Was sich uns auch nicht erschließt, ist der Anstieg der durch die Länder an die Rechteinhaber nach § 5 zu zahlenden Vergütung für die zulässigen Kopien von Lehrwerken. Wieso steigt dieser Betrag in einem Zeitraum von nur vier Jahren, also von 2011 bis 2014, von 7,3 auf 9 Millionen Euro an? Neben der Aufklärung aller Fragen erwartet die Fraktion Die Linke, dass der Senat den gesamten Vertrag infrage stellt und eine rechtliche Überprüfung fordert

[Beifall bei der LINKEN, bei den GRÜNEN und den PIRATEN]

und dass Schulträger oder Schulen, die sich dem Verfahren verweigern, nicht belangt werden. Letztendlich sollte sich das ganze Land Berlin dem Verfahren verweigern. Das Land Berlin darf einen solchen Eingriff in die Grundrechte nicht zulassen. Ihre Worte, Herr Zöllner, die hörte ich wohl, allein mir fehlt der Glaube!

[Vereinzelter Beifall bei der LINKEN]

Sollte es dazu kommen, dass dieser Vertrag Anwendung findet, sehe ich eine Flut von Protesten, eingelegten Widersprüchen oder auch Prozessen voraus – von Datenschützern, Gewerkschaften, Personalräten.

Frau Kollegin! Gestatten Sie eine Zwischenfrage?

Ich bin gleich fertig! – Ich bin zwar nicht Kassandra, aber ich sehe, dass den Trojanern eine Niederlage droht. – Danke schön!

[Beifall bei der LINKEN und bei den PIRATEN]

Jetzt kann ich gern noch eine Frage beantworten – bitte!

Sehr geehrte Frau Kittler! Ich freue mich über Ihre Position und Ihre Empfehlung. Würden Sie denn Ihrer eigenen Fraktion im Brandenburger Landtag empfehlen, diese Position auch einzunehmen?

Unbedingt!

Wunderbar! Danke schön!

[Beifall bei der LINKEN und bei den PIRATEN – Beifall von Anja Kofbinger (GRÜNE)]

Vielen Dank! – Nun hat für die Fraktion der Piraten für die verbliebene Redezeit von fünf Minuten und 30 Sekunden der Abgeordnete Morlang das Wort.

Das ist ja viel mehr, als ich brauche. – Kurz zum Anfang: Wir haben das Ding übrigens nie Trojaner genannt.

[Sven Kohlmeier (SPD): Doch! In Ihrer Fraktionssitzung!]

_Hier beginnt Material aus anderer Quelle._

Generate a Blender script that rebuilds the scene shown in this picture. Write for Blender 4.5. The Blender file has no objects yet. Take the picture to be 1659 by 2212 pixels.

Die CDU in Brandenburg hat das Thema dann auch eingebracht. Die findet die 26 Fragen anscheinend auch ganz gut und stellt sie dann einfach. Sharing is caring – schön, dass wir endlich mal in der Lage sind, politische Inhalte gemeinsam zu nutzen!

Es ist ganz interessant: Wir haben ungefähr 300 000 Schüler in der Schülerdatenbank – so wurde es vorhin gesagt. Ich habe mal nachgeguckt: Wir haben in Deutschland ca. 800 000 Lehrer, und wir wollen auf einem Prozent der Systeme diese Software installieren. Das ist durchaus ein interessanter Aspekt. Das heißt, wir haben ungefähr 1 500 bis 3 000 PCs, auf denen eine Software zum Ausforschen von Netzwerken ist, an denen Schüler sitzen, deren IT-Kompetenz höher ist als die ihrer Lehrer. Das heißt, wir geben ungefähr 1 500 Schülern ein echt wertvolles Werkzeug an die Hand. Ich glaube nicht, dass sie den Source-Code jemals sehen werden. Er wird wahrscheinlich die Qualität eines Staatstrojaners haben. Das heißt, wir werden ungefähr 14 Tage brauchen, um herauszufinden, wie man das Ding fernsteuert. Damit haben dann ungefähr 300 000 Schüler in Berlin Zugriff auf die PCs ihrer Lehrer. Sehr interessantes Konzept!